Scharmützel zwischen Orth und Schulz

Dass nur ein Kandidat zur Wahl stand, kritisierten einige Mitglieder in Wortbeiträgen und lösten so Scharmützel zwischen Orth und Schulz aus. Schulz hatte in seiner Rede erklärt, niemand habe einen Wettkampf gewollt. Orth warf ein, „dann hätte man mich ja mal fragen können“. Auf Nachfrage, ob er eine Kampfkandidatur gewollt hätte, ergänzte er: „Ich wurde nicht gefragt. Ich habe nicht gesagt, dass ich solch einer Wahl aus dem Weg gehen würde. Ich habe dem Aufsichtsrat deutlich gemacht, dass ich gerne weitermachen würde.“ Schulz wehrte sich, man habe Orth im März bereits zu einem solchen Szenario befragt.

Als der scheidende Clubchef in seiner Rede auf die eigenen wirtschaftlichen- und infrastrukturellen Erfolge seiner Amtszeit verwiesen hatte, nahm Orth die anwesende Profimannschaft ins Gebet. „Mit der Entwicklung im Lizenzspielerbereich sind wir nicht einverstanden“, sagte er stellvertretend für das gesamte Präsidium. „Wir laufen dem Anspruch weit hinterher.“

Dabei gestand Orth ein, man habe in der Trainerfrage in diesem Herbst zu spät gehandelt, hätte Roland Vrabec bereits früher entlassen sollen. „Ich muss mich und uns kritisch hinterfragen, ob wir diesen Schritt nicht schon spätestens in der Sommerpause hätten vollziehen sollen“, sagte Orth und erntete dafür ebenso Applaus, wie für seinen Appell an die Mannschaft. „Es ist notwendig, dass ihr die Tugenden des FC St.
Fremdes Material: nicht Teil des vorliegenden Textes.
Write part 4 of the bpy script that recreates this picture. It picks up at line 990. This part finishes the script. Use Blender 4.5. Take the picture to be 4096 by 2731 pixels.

Pauli an den Tag legt, dann schafft ihr auch den Schulterschluss mit den Fans wieder.“

Antrag gegen Olympia-Bewerbung abgelehnt

Zum Anschluss der Mitgliedersammlung ist ein Antrag, der Verein solle sich gegen eine Bewerbung Hamburgs um die Ausrichtung der Olympischen Sommerspiele 2024 oder 2028 auszusprechen, mit großer Mehrheit abgelehnt worden. Das teilte der Fußball-Zweitligist am späten Sonntagabend mit. Vier Mitglieder des Vereins hatten im Vorfeld beantragt, dass die geschäftsführenden Organe des Clubs sich öffentlichkeitswirksam gegen eine Bewerbung der Hansestadt, die mit Berlin um eine deutsche Bewerbung konkurriert, ausspricht. Wie diverse Führungskräfte hatte auch der neue St. Pauli-Präsident Oke Göttlich schon vor seiner Wahl am Sonntag die Delegierten dazu aufgerufen, den Antrag abzulehnen.